In carrying out its two core functions, namely initiating laws and supervising government, our parliament has certainly been found wanting. Since 2010, not one law, initiated by Parliament, has been passed. Other than meetings called to give government a vote of non-confidence, Parliament hardly calls the government or a minister to give an account regarding a certain decision taken or action executed.

When Parliament accepts that one of its members does not attend parliamentary meetings for months without a valid reason, but still gets paid, this is also sending a message of approval to all the ghost civil servants that it is okay to stay at home and still collect a salary. Unfortunately, our Constitution permits a parliamentarian to stay, uninterruptedly, outside the country for eight months. This may be legal, but it is definitely not ethical or moral. When Parliament upholds such a practice then Parliament cannot but condone this practice among the many ghost civil servants who are still collecting their salaries. Neither would Parliament be in a position to question a minister concerning civil servants who are on long leave of absence with pay, pending an investigation. I notice that the constitution of Anguilla has a pretty stiff penalty for absent parliamentarians. A member of the Anguillan House of Assembly who is absent for three consecutive meetings without giving prior notice to the Speaker of the House must vacate his/her seat. If we had such a law or regulation in place, several parliamentarians over the years would have lost their seats.
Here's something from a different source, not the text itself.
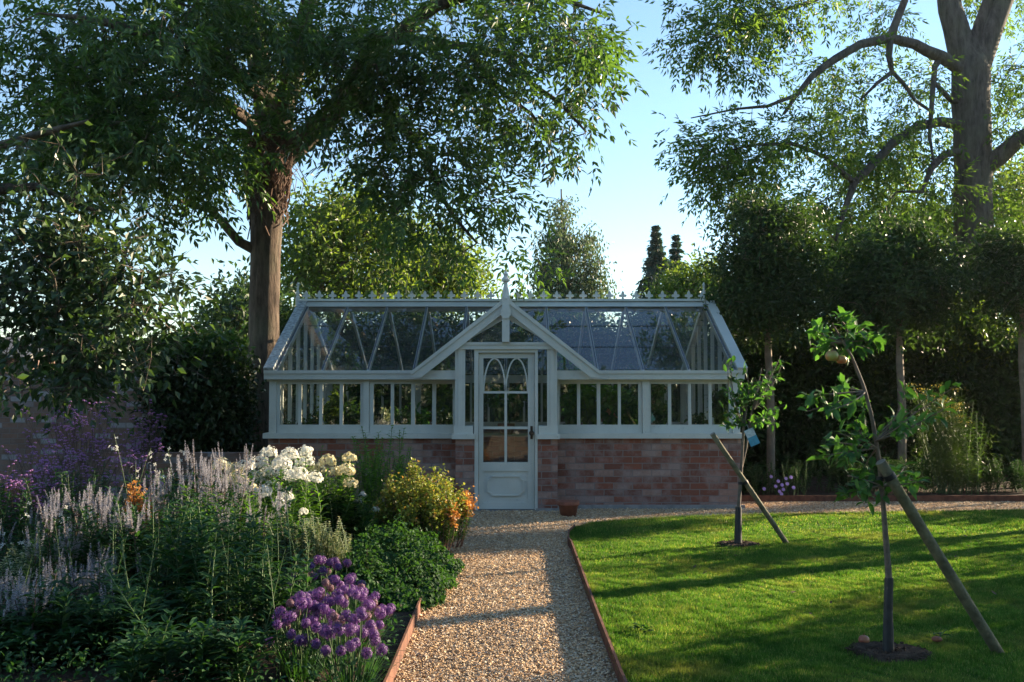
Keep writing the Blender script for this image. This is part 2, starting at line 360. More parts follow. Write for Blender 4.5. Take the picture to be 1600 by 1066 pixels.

What about all the reports submitted by the High Councils of State i.e. the Advisory Council, the General Audit Chamber and the Ombudsman? These reports offer Parliament ample information and advice to be able to carry out its supervisory role. Sadly, Parliament has never used them. We also note that over the years, Parliament has given government many instructions via the numerous motions that were passed. Yet government has never taken them seriously. This makes Parliament look like an institution with no power at all. We need our Parliament to set the standard regarding integrity and good work ethics. It is time for parliament to start raising the bar!